:: Exercise objective ::
Will you write out all the entries below exactly?
** start Records for this exercise **
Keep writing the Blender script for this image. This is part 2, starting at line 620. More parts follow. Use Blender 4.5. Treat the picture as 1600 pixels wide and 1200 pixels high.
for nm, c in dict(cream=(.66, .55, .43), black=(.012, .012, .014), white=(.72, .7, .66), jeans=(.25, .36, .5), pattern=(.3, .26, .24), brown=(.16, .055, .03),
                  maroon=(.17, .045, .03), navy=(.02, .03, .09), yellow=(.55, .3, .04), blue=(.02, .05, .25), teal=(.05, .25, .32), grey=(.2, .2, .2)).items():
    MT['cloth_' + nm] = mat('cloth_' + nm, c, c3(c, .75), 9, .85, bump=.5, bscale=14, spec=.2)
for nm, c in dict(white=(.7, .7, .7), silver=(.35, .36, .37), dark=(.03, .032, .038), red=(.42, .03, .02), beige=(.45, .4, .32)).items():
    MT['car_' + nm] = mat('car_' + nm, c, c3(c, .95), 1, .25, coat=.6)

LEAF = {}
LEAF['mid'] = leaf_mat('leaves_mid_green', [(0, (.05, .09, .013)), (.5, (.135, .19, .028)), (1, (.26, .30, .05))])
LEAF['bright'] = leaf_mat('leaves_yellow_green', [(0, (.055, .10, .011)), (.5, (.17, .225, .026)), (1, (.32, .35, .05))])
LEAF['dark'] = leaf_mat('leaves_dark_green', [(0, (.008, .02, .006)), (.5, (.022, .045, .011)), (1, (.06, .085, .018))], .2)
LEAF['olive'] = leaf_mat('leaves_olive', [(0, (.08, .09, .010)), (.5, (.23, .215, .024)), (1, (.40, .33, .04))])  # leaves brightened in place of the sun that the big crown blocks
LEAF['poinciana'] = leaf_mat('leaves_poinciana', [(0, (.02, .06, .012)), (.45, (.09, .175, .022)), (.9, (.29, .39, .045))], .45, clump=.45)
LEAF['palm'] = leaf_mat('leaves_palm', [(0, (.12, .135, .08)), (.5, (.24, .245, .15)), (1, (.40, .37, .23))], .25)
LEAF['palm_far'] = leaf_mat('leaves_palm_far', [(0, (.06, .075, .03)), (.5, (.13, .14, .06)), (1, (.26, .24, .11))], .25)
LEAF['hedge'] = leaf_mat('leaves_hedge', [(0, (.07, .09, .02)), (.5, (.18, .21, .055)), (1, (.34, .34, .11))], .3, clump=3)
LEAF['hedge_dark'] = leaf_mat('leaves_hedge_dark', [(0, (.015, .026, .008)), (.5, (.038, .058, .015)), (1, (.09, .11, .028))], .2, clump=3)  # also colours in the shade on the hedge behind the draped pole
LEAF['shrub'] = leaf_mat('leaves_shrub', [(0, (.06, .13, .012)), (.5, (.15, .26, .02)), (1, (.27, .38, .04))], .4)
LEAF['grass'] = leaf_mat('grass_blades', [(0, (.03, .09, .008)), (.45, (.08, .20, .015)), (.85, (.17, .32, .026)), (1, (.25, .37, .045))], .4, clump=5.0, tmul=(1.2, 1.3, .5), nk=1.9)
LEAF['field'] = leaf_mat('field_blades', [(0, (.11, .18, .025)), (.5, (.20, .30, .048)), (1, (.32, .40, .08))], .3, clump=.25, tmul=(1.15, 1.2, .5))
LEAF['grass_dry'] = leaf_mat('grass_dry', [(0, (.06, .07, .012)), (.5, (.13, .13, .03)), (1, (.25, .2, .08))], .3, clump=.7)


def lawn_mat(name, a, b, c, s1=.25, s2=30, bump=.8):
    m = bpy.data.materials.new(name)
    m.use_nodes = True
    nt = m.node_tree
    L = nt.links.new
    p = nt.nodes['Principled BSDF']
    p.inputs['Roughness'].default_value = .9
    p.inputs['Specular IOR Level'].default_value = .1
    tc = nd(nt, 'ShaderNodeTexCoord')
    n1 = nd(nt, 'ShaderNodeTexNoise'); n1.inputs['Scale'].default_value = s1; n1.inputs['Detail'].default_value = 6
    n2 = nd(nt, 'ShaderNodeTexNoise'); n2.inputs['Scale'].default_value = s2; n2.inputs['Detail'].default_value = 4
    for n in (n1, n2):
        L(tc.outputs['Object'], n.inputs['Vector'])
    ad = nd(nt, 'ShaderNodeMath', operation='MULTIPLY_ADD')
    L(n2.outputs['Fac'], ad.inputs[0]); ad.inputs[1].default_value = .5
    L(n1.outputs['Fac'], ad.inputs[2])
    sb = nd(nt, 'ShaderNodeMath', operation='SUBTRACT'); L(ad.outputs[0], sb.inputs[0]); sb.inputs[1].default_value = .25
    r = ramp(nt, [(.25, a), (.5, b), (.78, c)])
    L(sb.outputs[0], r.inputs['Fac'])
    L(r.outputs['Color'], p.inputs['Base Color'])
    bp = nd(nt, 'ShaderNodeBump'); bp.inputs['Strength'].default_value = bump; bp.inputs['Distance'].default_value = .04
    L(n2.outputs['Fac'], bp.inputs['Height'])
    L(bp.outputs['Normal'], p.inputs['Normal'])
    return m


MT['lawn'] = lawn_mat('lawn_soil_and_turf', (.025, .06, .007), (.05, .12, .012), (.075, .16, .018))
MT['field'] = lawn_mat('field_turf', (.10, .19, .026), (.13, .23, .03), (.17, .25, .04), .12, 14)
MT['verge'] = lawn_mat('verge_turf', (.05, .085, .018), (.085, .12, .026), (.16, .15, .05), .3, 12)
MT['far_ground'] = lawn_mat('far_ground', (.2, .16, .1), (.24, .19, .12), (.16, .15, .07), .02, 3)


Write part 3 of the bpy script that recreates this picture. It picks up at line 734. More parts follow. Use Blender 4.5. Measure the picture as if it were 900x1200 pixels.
** end Records for this exercise **
:: The response ::
Keep writing the Blender script for this image. This is part 2, starting at line 620. More parts follow. Use Blender 4.5. Treat the picture as 1600 pixels wide and 1200 pixels high.
for nm, c in dict(cream=(.66, .55, .43), black=(.012, .012, .014), white=(.72, .7, .66), jeans=(.25, .36, .5), pattern=(.3, .26, .24), brown=(.16, .055, .03),
                  maroon=(.17, .045, .03), navy=(.02, .03, .09), yellow=(.55, .3, .04), blue=(.02, .05, .25), teal=(.05, .25, .32), grey=(.2, .2, .2)).items():
    MT['cloth_' + nm] = mat('cloth_' + nm, c, c3(c, .75), 9, .85, bump=.5, bscale=14, spec=.2)
for nm, c in dict(white=(.7, .7, .7), silver=(.35, .36, .37), dark=(.03, .032, .038), red=(.42, .03, .02), beige=(.45, .4, .32)).items():
    MT['car_' + nm] = mat('car_' + nm, c, c3(c, .95), 1, .25, coat=.6)

LEAF = {}
LEAF['mid'] = leaf_mat('leaves_mid_green', [(0, (.05, .09, .013)), (.5, (.135, .19, .028)), (1, (.26, .30, .05))])
LEAF['bright'] = leaf_mat('leaves_yellow_green', [(0, (.055, .10, .011)), (.5, (.17, .225, .026)), (1, (.32, .35, .05))])
LEAF['dark'] = leaf_mat('leaves_dark_green', [(0, (.008, .02, .006)), (.5, (.022, .045, .011)), (1, (.06, .085, .018))], .2)
LEAF['olive'] = leaf_mat('leaves_olive', [(0, (.08, .09, .010)), (.5, (.23, .215, .024)), (1, (.40, .33, .04))])  # leaves brightened in place of the sun that the big crown blocks
LEAF['poinciana'] = leaf_mat('leaves_poinciana', [(0, (.02, .06, .012)), (.45, (.09, .175, .022)), (.9, (.29, .39, .045))], .45, clump=.45)
LEAF['palm'] = leaf_mat('leaves_palm', [(0, (.12, .135, .08)), (.5, (.24, .245, .15)), (1, (.40, .37, .23))], .25)
LEAF['palm_far'] = leaf_mat('leaves_palm_far', [(0, (.06, .075, .03)), (.5, (.13, .14, .06)), (1, (.26, .24, .11))], .25)
LEAF['hedge'] = leaf_mat('leaves_hedge', [(0, (.07, .09, .02)), (.5, (.18, .21, .055)), (1, (.34, .34, .11))], .3, clump=3)
LEAF['hedge_dark'] = leaf_mat('leaves_hedge_dark', [(0, (.015, .026, .008)), (.5, (.038, .058, .015)), (1, (.09, .11, .028))], .2, clump=3)  # also colours in the shade on the hedge behind the draped pole
LEAF['shrub'] = leaf_mat('leaves_shrub', [(0, (.06, .13, .012)), (.5, (.15, .26, .02)), (1, (.27, .38, .04))], .4)
LEAF['grass'] = leaf_mat('grass_blades', [(0, (.03, .09, .008)), (.45, (.08, .20, .015)), (.85, (.17, .32, .026)), (1, (.25, .37, .045))], .4, clump=5.0, tmul=(1.2, 1.3, .5), nk=1.9)
LEAF['field'] = leaf_mat('field_blades', [(0, (.11, .18, .025)), (.5, (.20, .30, .048)), (1, (.32, .40, .08))], .3, clump=.25, tmul=(1.15, 1.2, .5))
LEAF['grass_dry'] = leaf_mat('grass_dry', [(0, (.06, .07, .012)), (.5, (.13, .13, .03)), (1, (.25, .2, .08))], .3, clump=.7)


def lawn_mat(name, a, b, c, s1=.25, s2=30, bump=.8):
    m = bpy.data.materials.new(name)
    m.use_nodes = True
    nt = m.node_tree
    L = nt.links.new
    p = nt.nodes['Principled BSDF']
    p.inputs['Roughness'].default_value = .9
    p.inputs['Specular IOR Level'].default_value = .1
    tc = nd(nt, 'ShaderNodeTexCoord')
    n1 = nd(nt, 'ShaderNodeTexNoise'); n1.inputs['Scale'].default_value = s1; n1.inputs['Detail'].default_value = 6
    n2 = nd(nt, 'ShaderNodeTexNoise'); n2.inputs['Scale'].default_value = s2; n2.inputs['Detail'].default_value = 4
    for n in (n1, n2):
        L(tc.outputs['Object'], n.inputs['Vector'])
    ad = nd(nt, 'ShaderNodeMath', operation='MULTIPLY_ADD')
    L(n2.outputs['Fac'], ad.inputs[0]); ad.inputs[1].default_value = .5
    L(n1.outputs['Fac'], ad.inputs[2])
    sb = nd(nt, 'ShaderNodeMath', operation='SUBTRACT'); L(ad.outputs[0], sb.inputs[0]); sb.inputs[1].default_value = .25
    r = ramp(nt, [(.25, a), (.5, b), (.78, c)])
    L(sb.outputs[0], r.inputs['Fac'])
    L(r.outputs['Color'], p.inputs['Base Color'])
    bp = nd(nt, 'ShaderNodeBump'); bp.inputs['Strength'].default_value = bump; bp.inputs['Distance'].default_value = .04
    L(n2.outputs['Fac'], bp.inputs['Height'])
    L(bp.outputs['Normal'], p.inputs['Normal'])
    return m


MT['lawn'] = lawn_mat('lawn_soil_and_turf', (.025, .06, .007), (.05, .12, .012), (.075, .16, .018))
MT['field'] = lawn_mat('field_turf', (.10, .19, .026), (.13, .23, .03), (.17, .25, .04), .12, 14)
MT['verge'] = lawn_mat('verge_turf', (.05, .085, .018), (.085, .12, .026), (.16, .15, .05), .3, 12)
MT['far_ground'] = lawn_mat('far_ground', (.2, .16, .1), (.24, .19, .12), (.16, .15, .07), .02, 3)


Write part 3 of the bpy script that recreates this picture. It picks up at line 734. More parts follow. Use Blender 4.5. Measure the picture as if it were 900x1200 pixels.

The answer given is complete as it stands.